[BEGIN AVAILABLE DATA]

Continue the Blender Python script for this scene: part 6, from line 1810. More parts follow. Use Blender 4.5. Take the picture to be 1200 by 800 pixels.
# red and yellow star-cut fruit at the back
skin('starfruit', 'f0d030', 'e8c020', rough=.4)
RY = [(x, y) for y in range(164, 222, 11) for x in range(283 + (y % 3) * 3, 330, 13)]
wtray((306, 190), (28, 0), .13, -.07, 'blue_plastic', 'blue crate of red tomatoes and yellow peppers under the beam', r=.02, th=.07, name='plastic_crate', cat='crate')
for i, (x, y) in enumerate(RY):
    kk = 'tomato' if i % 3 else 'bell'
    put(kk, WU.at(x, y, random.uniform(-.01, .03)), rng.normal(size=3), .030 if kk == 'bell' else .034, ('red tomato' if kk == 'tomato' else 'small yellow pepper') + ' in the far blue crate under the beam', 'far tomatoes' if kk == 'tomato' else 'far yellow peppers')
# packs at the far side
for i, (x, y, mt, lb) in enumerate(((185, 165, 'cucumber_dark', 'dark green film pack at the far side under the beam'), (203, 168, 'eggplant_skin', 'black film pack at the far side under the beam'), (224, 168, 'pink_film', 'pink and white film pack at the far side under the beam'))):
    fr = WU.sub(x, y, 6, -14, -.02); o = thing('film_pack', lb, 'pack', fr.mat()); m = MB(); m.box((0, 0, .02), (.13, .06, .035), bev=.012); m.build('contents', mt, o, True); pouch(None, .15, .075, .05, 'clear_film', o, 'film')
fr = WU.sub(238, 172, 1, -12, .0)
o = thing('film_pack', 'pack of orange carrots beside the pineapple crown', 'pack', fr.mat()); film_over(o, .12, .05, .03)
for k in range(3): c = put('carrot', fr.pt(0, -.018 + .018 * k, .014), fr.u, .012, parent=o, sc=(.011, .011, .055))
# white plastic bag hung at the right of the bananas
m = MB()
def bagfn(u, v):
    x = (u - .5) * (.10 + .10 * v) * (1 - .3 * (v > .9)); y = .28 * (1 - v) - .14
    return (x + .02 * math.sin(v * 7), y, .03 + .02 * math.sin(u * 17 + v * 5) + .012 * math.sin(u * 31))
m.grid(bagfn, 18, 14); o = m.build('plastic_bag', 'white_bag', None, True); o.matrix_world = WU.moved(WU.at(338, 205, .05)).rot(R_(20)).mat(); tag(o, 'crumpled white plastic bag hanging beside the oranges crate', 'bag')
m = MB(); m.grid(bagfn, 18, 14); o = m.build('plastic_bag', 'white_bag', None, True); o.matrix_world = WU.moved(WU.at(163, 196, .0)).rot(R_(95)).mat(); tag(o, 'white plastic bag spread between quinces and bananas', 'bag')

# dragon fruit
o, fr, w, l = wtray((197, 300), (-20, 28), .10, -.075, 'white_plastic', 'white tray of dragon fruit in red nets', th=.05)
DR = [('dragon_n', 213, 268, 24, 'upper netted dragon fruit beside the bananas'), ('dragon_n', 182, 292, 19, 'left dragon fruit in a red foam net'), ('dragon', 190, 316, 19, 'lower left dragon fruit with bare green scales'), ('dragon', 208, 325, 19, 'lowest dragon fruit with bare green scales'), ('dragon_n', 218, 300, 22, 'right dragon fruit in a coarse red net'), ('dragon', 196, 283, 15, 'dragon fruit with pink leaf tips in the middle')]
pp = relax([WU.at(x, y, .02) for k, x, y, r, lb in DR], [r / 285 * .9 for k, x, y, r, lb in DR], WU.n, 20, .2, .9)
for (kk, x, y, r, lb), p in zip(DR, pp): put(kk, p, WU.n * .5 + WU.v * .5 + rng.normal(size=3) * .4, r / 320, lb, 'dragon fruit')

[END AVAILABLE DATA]

AIM
Transcribe the whole listing exactly.

WRITTEN REPLY
Continue the Blender Python script for this scene: part 6, from line 1810. More parts follow. Use Blender 4.5. Take the picture to be 1200 by 800 pixels.
# red and yellow star-cut fruit at the back
skin('starfruit', 'f0d030', 'e8c020', rough=.4)
RY = [(x, y) for y in range(164, 222, 11) for x in range(283 + (y % 3) * 3, 330, 13)]
wtray((306, 190), (28, 0), .13, -.07, 'blue_plastic', 'blue crate of red tomatoes and yellow peppers under the beam', r=.02, th=.07, name='plastic_crate', cat='crate')
for i, (x, y) in enumerate(RY):
    kk = 'tomato' if i % 3 else 'bell'
    put(kk, WU.at(x, y, random.uniform(-.01, .03)), rng.normal(size=3), .030 if kk == 'bell' else .034, ('red tomato' if kk == 'tomato' else 'small yellow pepper') + ' in the far blue crate under the beam', 'far tomatoes' if kk == 'tomato' else 'far yellow peppers')
# packs at the far side
for i, (x, y, mt, lb) in enumerate(((185, 165, 'cucumber_dark', 'dark green film pack at the far side under the beam'), (203, 168, 'eggplant_skin', 'black film pack at the far side under the beam'), (224, 168, 'pink_film', 'pink and white film pack at the far side under the beam'))):
    fr = WU.sub(x, y, 6, -14, -.02); o = thing('film_pack', lb, 'pack', fr.mat()); m = MB(); m.box((0, 0, .02), (.13, .06, .035), bev=.012); m.build('contents', mt, o, True); pouch(None, .15, .075, .05, 'clear_film', o, 'film')
fr = WU.sub(238, 172, 1, -12, .0)
o = thing('film_pack', 'pack of orange carrots beside the pineapple crown', 'pack', fr.mat()); film_over(o, .12, .05, .03)
for k in range(3): c = put('carrot', fr.pt(0, -.018 + .018 * k, .014), fr.u, .012, parent=o, sc=(.011, .011, .055))
# white plastic bag hung at the right of the bananas
m = MB()
def bagfn(u, v):
    x = (u - .5) * (.10 + .10 * v) * (1 - .3 * (v > .9)); y = .28 * (1 - v) - .14
    return (x + .02 * math.sin(v * 7), y, .03 + .02 * math.sin(u * 17 + v * 5) + .012 * math.sin(u * 31))
m.grid(bagfn, 18, 14); o = m.build('plastic_bag', 'white_bag', None, True); o.matrix_world = WU.moved(WU.at(338, 205, .05)).rot(R_(20)).mat(); tag(o, 'crumpled white plastic bag hanging beside the oranges crate', 'bag')
m = MB(); m.grid(bagfn, 18, 14); o = m.build('plastic_bag', 'white_bag', None, True); o.matrix_world = WU.moved(WU.at(163, 196, .0)).rot(R_(95)).mat(); tag(o, 'white plastic bag spread between quinces and bananas', 'bag')

# dragon fruit
o, fr, w, l = wtray((197, 300), (-20, 28), .10, -.075, 'white_plastic', 'white tray of dragon fruit in red nets', th=.05)
DR = [('dragon_n', 213, 268, 24, 'upper netted dragon fruit beside the bananas'), ('dragon_n', 182, 292, 19, 'left dragon fruit in a red foam net'), ('dragon', 190, 316, 19, 'lower left dragon fruit with bare green scales'), ('dragon', 208, 325, 19, 'lowest dragon fruit with bare green scales'), ('dragon_n', 218, 300, 22, 'right dragon fruit in a coarse red net'), ('dragon', 196, 283, 15, 'dragon fruit with pink leaf tips in the middle')]
pp = relax([WU.at(x, y, .02) for k, x, y, r, lb in DR], [r / 285 * .9 for k, x, y, r, lb in DR], WU.n, 20, .2, .9)
for (kk, x, y, r, lb), p in zip(DR, pp): put(kk, p, WU.n * .5 + WU.v * .5 + rng.normal(size=3) * .4, r / 320, lb, 'dragon fruit')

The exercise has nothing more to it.